Since 2010, Doyle’s campaigns have accepted $127,000 from the oil and gas industry, according to Open Secrets. However, in this 2020 cycle, Doyle has only accepted $7,000 from the oil and gas industry so far. When asked about his support for the fracking industry in December 2019, Doyle signified a belief the industry can operate cleanly if regulated.

In 2018, a fracking well in Ohio, just 60 miles from Pittsburgh, exploded and leaked 57,000 metric tons of methane into the atmosphere over 20 days. That single leak eclipsed the annual amount of methane that is emitted by the oil and gas industries of France, Norway, and the Netherlands combined.

Doyle also supports the transitioning away from fracking through his support of the CLEAN Futures Act.

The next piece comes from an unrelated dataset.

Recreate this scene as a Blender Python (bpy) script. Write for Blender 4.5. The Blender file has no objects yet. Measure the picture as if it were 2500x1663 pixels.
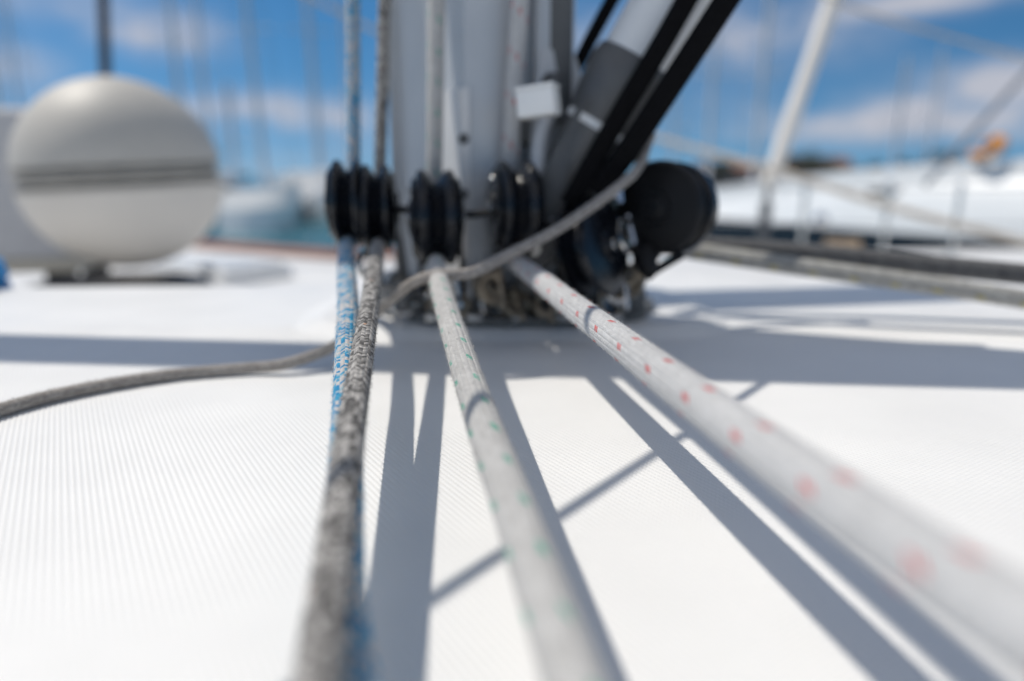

And while the CLEAN Futures Act and the Green New Deal are similar, the Green New Deal is more ambitious in that its goal is to transition to 100% renewable energy by 2030, while the CLEAN Future Act’s goal is by 2050. Another main difference between the Green New Deal and CLEAN Futures Act is the Green New Deal supports direct federal spending to create green infrastructure, while the CLEAN Futures Act supports a subsidy program to incentivize private businesses to decarbonize industrial facilities.

Sierra’s Club national website advocates for the Green New Deal, including a petition started last year encouraging members to contact their Senators and telling them to support the Green New Deal.

Grover acknowledges Doyle’s concerns about the Green New Deal, but noted his support for the CLEAN Futures Act was something the Allegheny Group could get behind.

As part of the endorsement, the Sierra Club will lend its volunteer strength to Doyle’s campaign.

“We look forward to a victory for Rep. Doyle on election night and to his continuing to fight for the environment as a U.S. Representative,” said Allegheny Group Conservation Chair Ellen Wright in a press release.